Sunday, March 2, 2008

Postwar American Mutual Aide to Civil Rights Era Social Conflicts

"Your Neighbors Make News..." LIFE, May 24, 1948, pp. 121

"Our Way of Living Together in America is a Strong but Delicate Fabric" TIME, November 18, 1957, pp. 65

The first page I scanned is a Life magazine advertisement titled “Your Neighbors Make News…” In the top and lower right pictures of the page, we see Americans being represented as good neighbors. In both, there is an implicit call for each American to aide one another and in particular, women and children who were typically represented as in need and weak. These images to the right portray an ideal American as a citizen who helps his or her neighbor. These images characterize the ideal of American society around gestures of humanity and tolerance of the weak and destitute. The success of the country depends on the mutual aide between citizens and specifically, between white communities that qualify as “Americans.” In the picture at bottom right, Miss M. taught her blind neighbor how to cook. Despite her inability to see, the blind woman is lifted by her benevolent neighbor. At top right, the two men in the picture have rescued the two little girls from carbon monoxide. American lives are precious and it is the responsibility of all white Americans to protect each other from anything that could threaten their lives. The democratic concept of a mutually aiding society is very explicitly designed to bring together mainstream America under one ideology: that America is a land composed of a citizenry united under the cause of a shared responsibility to each other. However, this solidarity, if you will, is isolated within the white American community. This page shows little social divisions. There is no representation of racial conflict or anything that divides the nation with the exception of clearly cut gender roles and orientations.

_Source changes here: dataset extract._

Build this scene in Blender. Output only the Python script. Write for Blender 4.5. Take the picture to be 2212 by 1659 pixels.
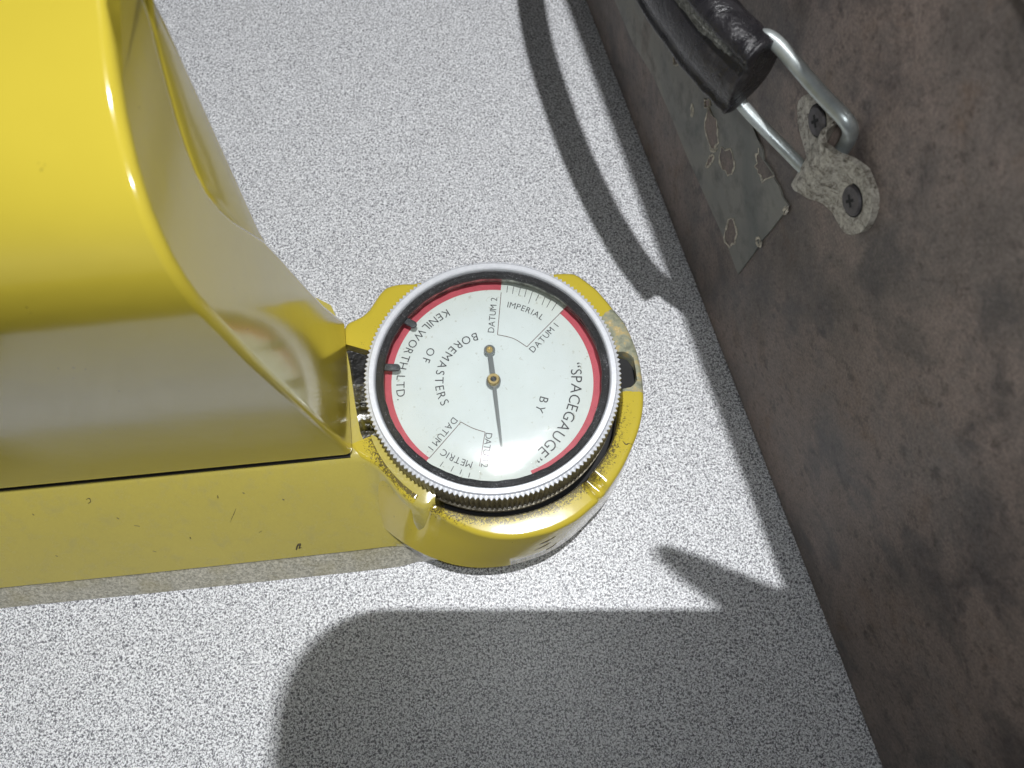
import bpy, bmesh, math, random
from mathutils import Vector, Matrix
from math import sin, cos, tan, atan2, sqrt, pi, radians, hypot

random.seed(4)
S = 0.001                      # everything below is written in millimetres
for o in list(bpy.data.objects):
    bpy.data.objects.remove(o)
scene = bpy.context.scene
COL = scene.collection

# ------------------------------------------------------------------ camera
TILT = radians(21.2); FPX = 1600.0; HC = 195.0
cd = bpy.data.cameras.new('camera')
cam = bpy.data.objects.new('camera', cd); COL.objects.link(cam)
cam.location = (0, 0, HC*S); cam.rotation_euler = (TILT, 0, 0)
cd.sensor_width = 36; cd.lens = FPX/2212*36
cd.clip_start = 0.002; cd.clip_end = 20
cd.dof.use_dof = True; cd.dof.focus_distance = 0.172; cd.dof.aperture_fstop = 24
scene.camera = cam

# ------------------------------------------------------------------ light
w = bpy.data.worlds.new('World'); scene.world = w; w.use_nodes = True
def room_light():
    # a dim room: dark ceiling, paler walls low down and to the left and front
    t = w.node_tree; bg = t.nodes['Background']
    tc = t.nodes.new('ShaderNodeTexCoord'); sp = t.nodes.new('ShaderNodeSeparateXYZ'); t.links.new(tc.outputs['Generated'], sp.inputs[0])
    def M(op, a, b):
        n = t.nodes.new('ShaderNodeMath'); n.operation = op; n.use_clamp = False
        for i, v in ((0, a), (1, b)):
            if isinstance(v, (int, float)): n.inputs[i].default_value = v
            else: t.links.new(v, n.inputs[i])
        return n.outputs[0]
    low = M('POWER', M('MAXIMUM', M('SUBTRACT', 1.0, M('ABSOLUTE', sp.outputs[2], 0)), 0.0), 3.0)
    side = M('MAXIMUM', M('ADD', M('MULTIPLY', sp.outputs[0], -.9), M('ADD', M('MULTIPLY', sp.outputs[1], -.4), .15)), 0.0)
    v = M('ADD', M('MULTIPLY', M('MULTIPLY', low, side), ROOM), ROOM_MIN)
    bg.inputs[0].default_value = (.90, .94, 1.0, 1); t.links.new(v, bg.inputs[1])
ROOM = .30; ROOM_MIN = .003
room_light()
def lamp(name, loc, power, radius, color):
    l = bpy.data.lights.new(name, 'POINT'); l.energy = power; l.shadow_soft_size = radius*S; l.color = color
    o = bpy.data.objects.new(name, l); COL.objects.link(o); o.location = Vector(loc)*S
    return o
al = bpy.data.lights.new('work_lamp', 'AREA'); al.shape = 'RECTANGLE'; al.size = .017; al.size_y = .006; al.energy = 6.6; al.color = (0.985, 0.99, 1.0)
wl = bpy.data.objects.new('work_lamp', al); COL.objects.link(wl); wl.location = Vector((42, 48, 900))*S
lamp('phone_flash', (9, 3, 197), 0.25, 2.4, (0.93, 0.97, 1.0))
scene.view_settings.view_transform = 'Standard'
scene.view_settings.look = 'None'
scene.view_settings.exposure = 0.0
scene.view_settings.gamma = 1.0
scene.view_settings.use_curve_mapping = False

# ------------------------------------------------------------------ measuring helpers
# real positions were measured from the photograph by intersecting sight lines with known planes
def ray(x, y):
    a = (x-1106)/FPX; b = (829.5-y)/FPX
    return (a, sin(TILT)+b*cos(TILT), -cos(TILT)+b*sin(TILT))
def P(x, y, z):
    r = ray(x, y); t = (HC-z)/-r[2]
    return Vector((r[0]*t, r[1]*t, z))
def Z1(x, y):
    return (740.6+x*.3472, 521.2+y*.3472)

# ------------------------------------------------------------------ mesh helpers
def obj(name, verts, faces, mats, parent=None, smooth=False, fmats=None, origin=None):
    off = Vector(origin) if origin is not None else (Vector(parent['o']) if parent is not None and 'o' in parent else Vector((0, 0, 0)))
    me = bpy.data.meshes.new(name)
    me.from_pydata([tuple((Vector(v)-off)*S) for v in verts], [], faces)
    if not isinstance(mats, (list, tuple)): mats = [mats]
    for m in mats: me.materials.append(m)
    if fmats:
        for p, k in zip(me.polygons, fmats): p.material_index = k
    bm = bmesh.new(); bm.from_mesh(me); bmesh.ops.recalc_face_normals(bm, faces=bm.faces); bm.to_mesh(me); bm.free()
    for p in me.polygons: p.use_smooth = smooth
    ob = bpy.data.objects.new(name, me); COL.objects.link(ob)
    if parent is not None: ob.parent = parent; ORG[ob.name] = off
    else:
        ob.location = off*S
    return ob
ORG = {}
def child(name, verts, faces, mats, parent, **k):
    return obj(name, verts, faces, mats, parent, origin=ORG[parent.name], **k)
def thing(name, label, cat, loc, group=None):
    e = bpy.data.objects.new(name, None); COL.objects.link(e)
    e.empty_display_size = 0.01
    e.location = Vector(loc)*S; e['label'] = label; e['category'] = cat
    if group: e['group'] = group
    ORG[e.name] = Vector(loc)
    return e
def loft(loops, closed=True, cap0=True, cap1=True):
    n = len(loops[0]); V = [v for l in loops for v in l]; F = []
    for i in range(len(loops)-1):
        for j in range(n if closed else n-1):
            a = i*n+j; b = i*n+(j+1) % n
            F.append((a, b, b+n, a+n))
    if cap0: F.append(tuple(range(n))[::-1])
    if cap1: F.append(tuple(range((len(loops)-1)*n, len(loops)*n)))
    return V, F
def bevel(ob, w, seg=3, ang=30):
    m = ob.modifiers.new('bevel', 'BEVEL'); m.width = w*S; m.segments = seg
    m.limit_method = 'ANGLE'; m.angle_limit = radians(ang); m.harden_normals = False
    return m
def smooth_by_angle(ob, deg=35):
    me = ob.data
    bm = bmesh.new(); bm.from_mesh(me)
    for e in bm.edges:
        if len(e.link_faces) == 2:
            e.smooth = e.calc_face_angle(0) < radians(deg)
    for f in bm.faces: f.smooth = True
    bm.to_mesh(me); bm.free()
def lathe(profile, c, n=96, closed=False):
    loops = []
    for r, z in profile:
        loops.append([(c[0]+r*cos(2*pi*i/n), c[1]+r*sin(2*pi*i/n), z) for i in range(n)])
    return loft(loops, True, False, False)
def tube(path, r, n=14, rx=None):
    path = [Vector(p) for p in path]; loops = []
    up = Vector((0, 0, 1))
    prev = None
    for i, p in enumerate(path):
        t = (path[min(i+1, len(path)-1)]-path[max(i-1, 0)]).normalized()
        if prev is None:
            u = t.cross(up)
            if u.length < .01: u = t.cross(Vector((1, 0, 0)))
        else:
            u = prev-t*prev.dot(t)
        u.normalize(); v = t.cross(u); prev = u
        rr = r[i] if isinstance(r, (list, tuple)) else r
        loops.append([p+u*rr*cos(2*pi*k/n)+v*rr*sin(2*pi*k/n) for k in range(n)])
    return loft(loops)
def catmull(pts, k=6):
    pts = [Vector(p) for p in pts]; out = []
    for i in range(len(pts)-1):
        p0 = pts[max(i-1, 0)]; p1 = pts[i]; p2 = pts[i+1]; p3 = pts[min(i+2, len(pts)-1)]
        for j in range(k):
            t = j/k
            out.append(.5*((2*p1)+(p2-p0)*t+(2*p0-5*p1+4*p2-p3)*t*t+(3*p1-p0-3*p2+p3)*t**3))
    out.append(pts[-1]); return out
def join(parts):
    V = []; F = []
    for v, f in parts:
        b = len(V); V += list(v); F += [tuple(i+b for i in q) for q in f]
    return V, F
def box(x0, x1, y0, y1, z0, z1):
    V = [(x, y, z) for z in (z0, z1) for x, y in ((x0, y0), (x1, y0), (x1, y1), (x0, y1))]
    return V, [(3, 2, 1, 0), (4, 5, 6, 7), (0, 1, 5, 4), (1, 2, 6, 5), (2, 3, 7, 6), (3, 0, 4, 7)]

# ------------------------------------------------------------------ materials
class NT:
    def __init__(s, name):
        s.m = bpy.data.materials.new(name); s.m.use_nodes = True
        s.t = s.m.node_tree; s.b = s.t.nodes['Principled BSDF']; s.tc = s.t.nodes.new('ShaderNodeTexCoord')
    def n(s, typ, **k):
        nd = s.t.nodes.new(typ)
        for a, v in k.items(): setattr(nd, a, v)
        return nd
    def l(s, a, b): s.t.links.new(a, b)
    def noise(s, scale, detail=3, rough=.55, dist=0, vec=None, lac=2.0):
        nd = s.n('ShaderNodeTexNoise'); nd.inputs['Scale'].default_value = scale
        nd.inputs['Detail'].default_value = detail; nd.inputs['Roughness'].default_value = rough
        nd.inputs['Distortion'].default_value = dist; nd.inputs['Lacunarity'].default_value = lac
        s.l(vec if vec is not None else s.tc.outputs['Object'], nd.inputs['Vector']); return nd.outputs['Fac']
    def ramp(s, fac, stops, interp='LINEAR'):
        r = s.n('ShaderNodeValToRGB'); e = r.color_ramp.elements; r.color_ramp.interpolation = interp
        while len(e) < len(stops): e.new(.5)
        for q, (p, c) in zip(e, stops):
            q.position = p; q.color = (c, c, c, 1) if not isinstance(c, tuple) else (*c, 1)
        s.l(fac, r.inputs[0]); return r.outputs[0]
    def mix(s, f, a, b, mode='MIX'):
        x = s.n('ShaderNodeMix', data_type='RGBA', blend_type=mode)
        for i, v in ((0, f), (6, a), (7, b)):
            if isinstance(v, (int, float)): x.inputs[i].default_value = v
            elif isinstance(v, tuple): x.inputs[i].default_value = (*v, 1)
            else: s.l(v, x.inputs[i])
        return x.outputs[2]
    def math(s, op, a, b=0.0, c=None):
        x = s.n('ShaderNodeMath', operation=op)
        for i, v in ((0, a), (1, b), (2, c)):
            if v is None: continue
            if isinstance(v, (int, float)): x.inputs[i].default_value = v
            else: s.l(v, x.inputs[i])
        return x.outputs[0]
    def xyz(s):
        x = s.n('ShaderNodeSeparateXYZ'); s.l(s.tc.outputs['Object'], x.inputs[0]); return x.outputs
    def scaled(s, v):
        m = s.n('ShaderNodeMapping'); m.inputs['Scale'].default_value = v
        s.l(s.tc.outputs['Object'], m.inputs[0]); return m.outputs[0]
    def set(s, k, v):
        i = s.b.inputs[k]
        if isinstance(v, (int, float)): i.default_value = v
        elif isinstance(v, tuple): i.default_value = (*v, 1)
        else: s.l(v, i)
    def bump(s, h, dist, strength=1.0):
        b = s.n('ShaderNodeBump'); b.inputs['Distance'].default_value = dist; b.inputs['Strength'].default_value = strength
        s.l(h, b.inputs['Height']); s.l(b.outputs[0], s.b.inputs['Normal']); return b
def simple(name, col, rough=.5, metal=0, bumpsc=None, bd=.0001, var=0, varsc=400, spec=.5):
    k = NT(name)
    if var:
        f = k.noise(varsc, 5, .65)
        k.set('Base Color', k.mix(k.ramp(f, [(.35, 0.0), (.65, 1.0)]), tuple(c*(1-var) for c in col), tuple(min(1, c*(1+var)) for c in col)))
    else: k.set('Base Color', col)
    k.set('Roughness', rough); k.set('Metallic', metal); k.set('Specular IOR Level', spec)
    if bumpsc: k.bump(k.noise(bumpsc, 4), bd)
    return k.m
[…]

The second of the two pages that I analyzed is titled “Our Way of Living Together in America is a Strong by Delicate Fabric.” This image is from TIME, November 18, 1957. Here, we get a completely different representation of American ideology. The change is startling. First off, there is an acknowledgement of divisions between poor and rich, black and white, Jew and Gentile and even foreign and native born. Americans are no longer the typical face portrayed in the other scanned images I analyzed. There is no context in this advertisement. There appear many groups of people not of actually bodies, but of human shapes filled with many colors. It acknowledges that divisions in American society must be recognized but that the differences among Americans are something to reflect on and reconcile for the greater good of the country. American society at this time is in the thick of the Civil Rights Movement and most recently, the desegregation of schools has just been started. In contrast to the first images which applauded American society’s values, this advertisement admits a flawed society. The final line of the quote from Wendell L. Willkie goes: “For no man knows, once it is destroyed where or when man will find its protective warmth again.” The advertisement is a call at all costs to lift the tensions within American society and recognize how far not only American society has excelled, but also the how close it could come to being destroyed by the tensions within its fabric.

1 comment:

Jorge Andres Soto said...

The second of the images I posted, in retrospect, is also calling for the social divisions that at the time were becoming more visible were good or bad. Instead they were a reality and that changes that the Civil Rights Movement called for needed to be gradual and not at the speed that the movement was gaining. I don't think it's a call for unity or that it is for equal rights. I think it just acknowledges the American reality. I was unable to find other advertisements that would seem to be as controversial.